-- Start --

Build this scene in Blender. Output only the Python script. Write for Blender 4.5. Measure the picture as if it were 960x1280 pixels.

-- End --
-- Start --

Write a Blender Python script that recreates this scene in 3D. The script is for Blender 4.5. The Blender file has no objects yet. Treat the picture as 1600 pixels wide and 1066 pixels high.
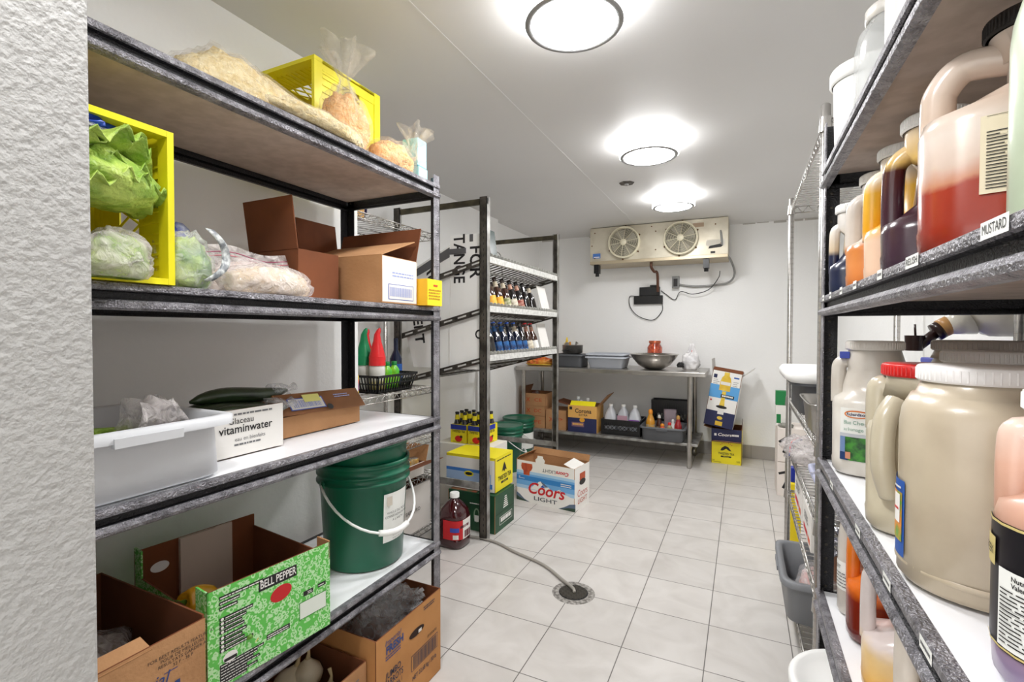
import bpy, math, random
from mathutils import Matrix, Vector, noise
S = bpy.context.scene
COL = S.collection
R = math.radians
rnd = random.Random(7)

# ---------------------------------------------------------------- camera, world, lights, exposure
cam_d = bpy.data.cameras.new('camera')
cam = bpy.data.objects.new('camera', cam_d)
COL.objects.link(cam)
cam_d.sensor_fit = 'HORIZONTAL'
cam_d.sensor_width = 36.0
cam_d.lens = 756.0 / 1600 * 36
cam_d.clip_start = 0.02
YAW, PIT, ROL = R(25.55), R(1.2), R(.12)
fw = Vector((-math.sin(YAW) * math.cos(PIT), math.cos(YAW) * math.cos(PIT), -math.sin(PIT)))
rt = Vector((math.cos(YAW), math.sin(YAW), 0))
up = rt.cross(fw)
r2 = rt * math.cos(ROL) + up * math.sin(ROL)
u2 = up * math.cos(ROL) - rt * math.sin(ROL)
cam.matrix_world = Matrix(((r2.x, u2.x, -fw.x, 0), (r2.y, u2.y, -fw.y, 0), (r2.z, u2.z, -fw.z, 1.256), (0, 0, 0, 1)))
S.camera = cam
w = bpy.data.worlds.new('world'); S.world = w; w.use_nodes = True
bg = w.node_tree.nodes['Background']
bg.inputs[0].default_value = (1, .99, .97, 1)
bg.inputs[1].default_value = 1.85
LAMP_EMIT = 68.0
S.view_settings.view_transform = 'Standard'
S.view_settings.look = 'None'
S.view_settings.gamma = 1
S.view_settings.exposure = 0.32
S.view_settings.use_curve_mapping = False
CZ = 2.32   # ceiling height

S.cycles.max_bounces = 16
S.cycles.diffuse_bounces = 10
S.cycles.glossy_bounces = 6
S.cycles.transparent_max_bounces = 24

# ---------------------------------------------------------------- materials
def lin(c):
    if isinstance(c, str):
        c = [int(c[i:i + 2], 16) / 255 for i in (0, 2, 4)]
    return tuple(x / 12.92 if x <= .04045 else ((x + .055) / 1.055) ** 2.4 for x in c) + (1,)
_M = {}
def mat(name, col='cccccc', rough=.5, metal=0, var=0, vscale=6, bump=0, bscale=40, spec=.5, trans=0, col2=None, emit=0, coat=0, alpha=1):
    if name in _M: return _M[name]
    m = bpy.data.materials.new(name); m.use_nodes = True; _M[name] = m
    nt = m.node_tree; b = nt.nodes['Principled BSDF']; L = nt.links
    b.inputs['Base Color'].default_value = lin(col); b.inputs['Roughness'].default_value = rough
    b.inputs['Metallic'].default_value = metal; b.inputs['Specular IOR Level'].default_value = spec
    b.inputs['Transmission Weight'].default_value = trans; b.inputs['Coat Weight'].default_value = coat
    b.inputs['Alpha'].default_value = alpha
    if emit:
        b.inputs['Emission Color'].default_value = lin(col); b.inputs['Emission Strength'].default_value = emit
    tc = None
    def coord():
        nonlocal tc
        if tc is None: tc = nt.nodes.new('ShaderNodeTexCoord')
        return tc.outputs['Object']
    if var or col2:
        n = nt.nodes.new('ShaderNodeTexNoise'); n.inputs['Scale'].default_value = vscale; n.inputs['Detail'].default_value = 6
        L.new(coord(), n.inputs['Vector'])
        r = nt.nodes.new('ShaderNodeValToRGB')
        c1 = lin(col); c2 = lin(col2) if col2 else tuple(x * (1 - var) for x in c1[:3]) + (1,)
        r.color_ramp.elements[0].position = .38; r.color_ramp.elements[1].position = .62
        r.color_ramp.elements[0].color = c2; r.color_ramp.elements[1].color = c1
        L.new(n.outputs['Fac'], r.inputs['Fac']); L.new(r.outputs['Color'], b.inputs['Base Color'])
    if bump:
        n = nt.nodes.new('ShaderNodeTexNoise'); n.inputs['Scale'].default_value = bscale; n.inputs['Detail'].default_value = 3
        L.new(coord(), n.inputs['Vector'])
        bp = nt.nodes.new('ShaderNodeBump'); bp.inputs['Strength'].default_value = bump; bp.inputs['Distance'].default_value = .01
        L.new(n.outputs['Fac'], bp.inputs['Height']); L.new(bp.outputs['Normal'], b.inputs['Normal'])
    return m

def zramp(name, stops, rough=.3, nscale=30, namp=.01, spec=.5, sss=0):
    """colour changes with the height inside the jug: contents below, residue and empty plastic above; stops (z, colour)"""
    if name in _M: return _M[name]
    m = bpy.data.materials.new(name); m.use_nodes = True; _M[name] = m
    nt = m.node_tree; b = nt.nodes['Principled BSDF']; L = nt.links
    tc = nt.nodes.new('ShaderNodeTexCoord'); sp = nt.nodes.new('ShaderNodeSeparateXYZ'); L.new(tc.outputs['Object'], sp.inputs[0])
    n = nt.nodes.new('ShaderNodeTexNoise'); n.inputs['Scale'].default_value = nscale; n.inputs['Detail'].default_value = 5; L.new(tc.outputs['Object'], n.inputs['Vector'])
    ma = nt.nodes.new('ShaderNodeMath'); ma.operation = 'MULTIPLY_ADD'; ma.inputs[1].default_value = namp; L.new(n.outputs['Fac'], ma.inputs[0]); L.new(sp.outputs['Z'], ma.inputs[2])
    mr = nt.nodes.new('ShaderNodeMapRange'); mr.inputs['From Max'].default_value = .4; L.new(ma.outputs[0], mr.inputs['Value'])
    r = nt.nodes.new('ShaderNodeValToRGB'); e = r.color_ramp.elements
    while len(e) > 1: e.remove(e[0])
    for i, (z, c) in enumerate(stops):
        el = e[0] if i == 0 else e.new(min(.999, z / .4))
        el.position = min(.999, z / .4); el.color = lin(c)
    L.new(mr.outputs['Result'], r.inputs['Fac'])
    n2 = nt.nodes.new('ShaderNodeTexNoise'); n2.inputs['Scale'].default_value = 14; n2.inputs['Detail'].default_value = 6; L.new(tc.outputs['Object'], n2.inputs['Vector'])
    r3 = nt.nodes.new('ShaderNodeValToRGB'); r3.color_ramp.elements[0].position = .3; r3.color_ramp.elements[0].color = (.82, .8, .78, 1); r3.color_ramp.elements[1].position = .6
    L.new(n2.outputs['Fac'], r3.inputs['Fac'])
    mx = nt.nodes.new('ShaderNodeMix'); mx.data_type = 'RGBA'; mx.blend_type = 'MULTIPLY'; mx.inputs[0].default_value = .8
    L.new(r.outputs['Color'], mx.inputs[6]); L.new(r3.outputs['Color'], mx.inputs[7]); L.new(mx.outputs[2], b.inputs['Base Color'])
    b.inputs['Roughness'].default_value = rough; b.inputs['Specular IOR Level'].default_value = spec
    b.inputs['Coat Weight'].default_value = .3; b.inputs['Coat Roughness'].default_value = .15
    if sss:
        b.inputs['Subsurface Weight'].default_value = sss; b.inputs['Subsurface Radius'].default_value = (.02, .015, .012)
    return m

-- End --
-- Start --

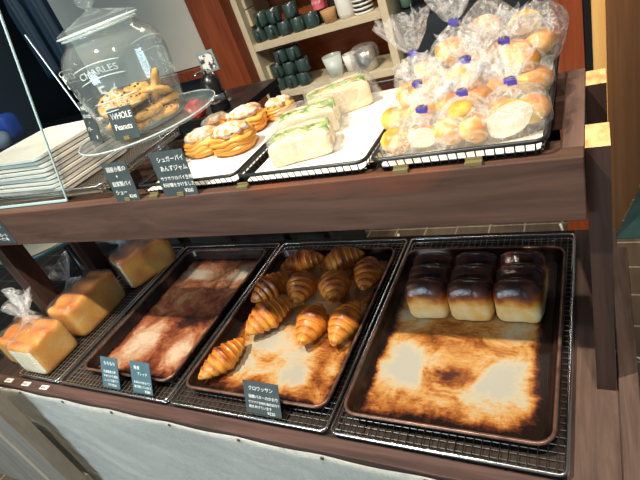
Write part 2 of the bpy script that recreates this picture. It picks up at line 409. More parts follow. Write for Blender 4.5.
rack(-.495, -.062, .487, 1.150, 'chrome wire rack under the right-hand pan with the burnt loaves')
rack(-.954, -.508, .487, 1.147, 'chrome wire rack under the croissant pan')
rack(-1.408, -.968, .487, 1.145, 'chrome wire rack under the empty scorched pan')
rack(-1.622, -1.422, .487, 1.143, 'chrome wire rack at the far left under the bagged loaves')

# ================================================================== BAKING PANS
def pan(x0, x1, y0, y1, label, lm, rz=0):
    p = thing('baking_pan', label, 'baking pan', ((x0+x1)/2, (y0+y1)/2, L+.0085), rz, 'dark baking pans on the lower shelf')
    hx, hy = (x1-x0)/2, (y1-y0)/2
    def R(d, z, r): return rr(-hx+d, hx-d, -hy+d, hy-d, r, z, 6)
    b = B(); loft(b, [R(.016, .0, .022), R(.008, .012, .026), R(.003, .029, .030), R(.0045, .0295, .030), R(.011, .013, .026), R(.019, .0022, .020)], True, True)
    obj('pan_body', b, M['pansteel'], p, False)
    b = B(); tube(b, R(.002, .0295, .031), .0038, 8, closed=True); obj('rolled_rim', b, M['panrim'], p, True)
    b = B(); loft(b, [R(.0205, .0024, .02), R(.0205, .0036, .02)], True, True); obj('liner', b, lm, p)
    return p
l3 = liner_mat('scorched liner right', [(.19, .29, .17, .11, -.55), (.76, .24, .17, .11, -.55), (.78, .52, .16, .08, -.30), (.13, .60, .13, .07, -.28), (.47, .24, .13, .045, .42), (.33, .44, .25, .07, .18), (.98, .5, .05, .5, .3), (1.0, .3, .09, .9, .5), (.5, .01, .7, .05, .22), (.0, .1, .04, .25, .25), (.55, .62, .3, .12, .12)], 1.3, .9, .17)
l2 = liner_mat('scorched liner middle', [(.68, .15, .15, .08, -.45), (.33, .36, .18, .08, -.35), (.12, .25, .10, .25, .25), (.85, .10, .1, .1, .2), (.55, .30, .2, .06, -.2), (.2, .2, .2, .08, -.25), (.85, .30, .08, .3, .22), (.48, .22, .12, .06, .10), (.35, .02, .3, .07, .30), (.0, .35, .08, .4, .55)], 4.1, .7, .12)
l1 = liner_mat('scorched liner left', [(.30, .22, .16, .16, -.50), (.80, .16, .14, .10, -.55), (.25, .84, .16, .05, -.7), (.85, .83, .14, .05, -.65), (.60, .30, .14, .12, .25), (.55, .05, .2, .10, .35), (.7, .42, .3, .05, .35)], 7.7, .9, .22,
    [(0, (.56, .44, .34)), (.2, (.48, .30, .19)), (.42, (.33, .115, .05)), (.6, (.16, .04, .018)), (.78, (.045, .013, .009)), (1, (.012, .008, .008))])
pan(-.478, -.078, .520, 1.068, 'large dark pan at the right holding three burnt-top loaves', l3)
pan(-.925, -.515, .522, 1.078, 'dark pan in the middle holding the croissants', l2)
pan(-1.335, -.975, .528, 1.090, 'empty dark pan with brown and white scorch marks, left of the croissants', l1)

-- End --

#### Instructions for the task
From the listing above, copy out each line where the word "pixels" appears.

#### Result of the exercise
Build this scene in Blender. Output only the Python script. Write for Blender 4.5. Measure the picture as if it were 960x1280 pixels.
Write a Blender Python script that recreates this scene in 3D. The script is for Blender 4.5. The Blender file has no objects yet. Treat the picture as 1600 pixels wide and 1066 pixels high.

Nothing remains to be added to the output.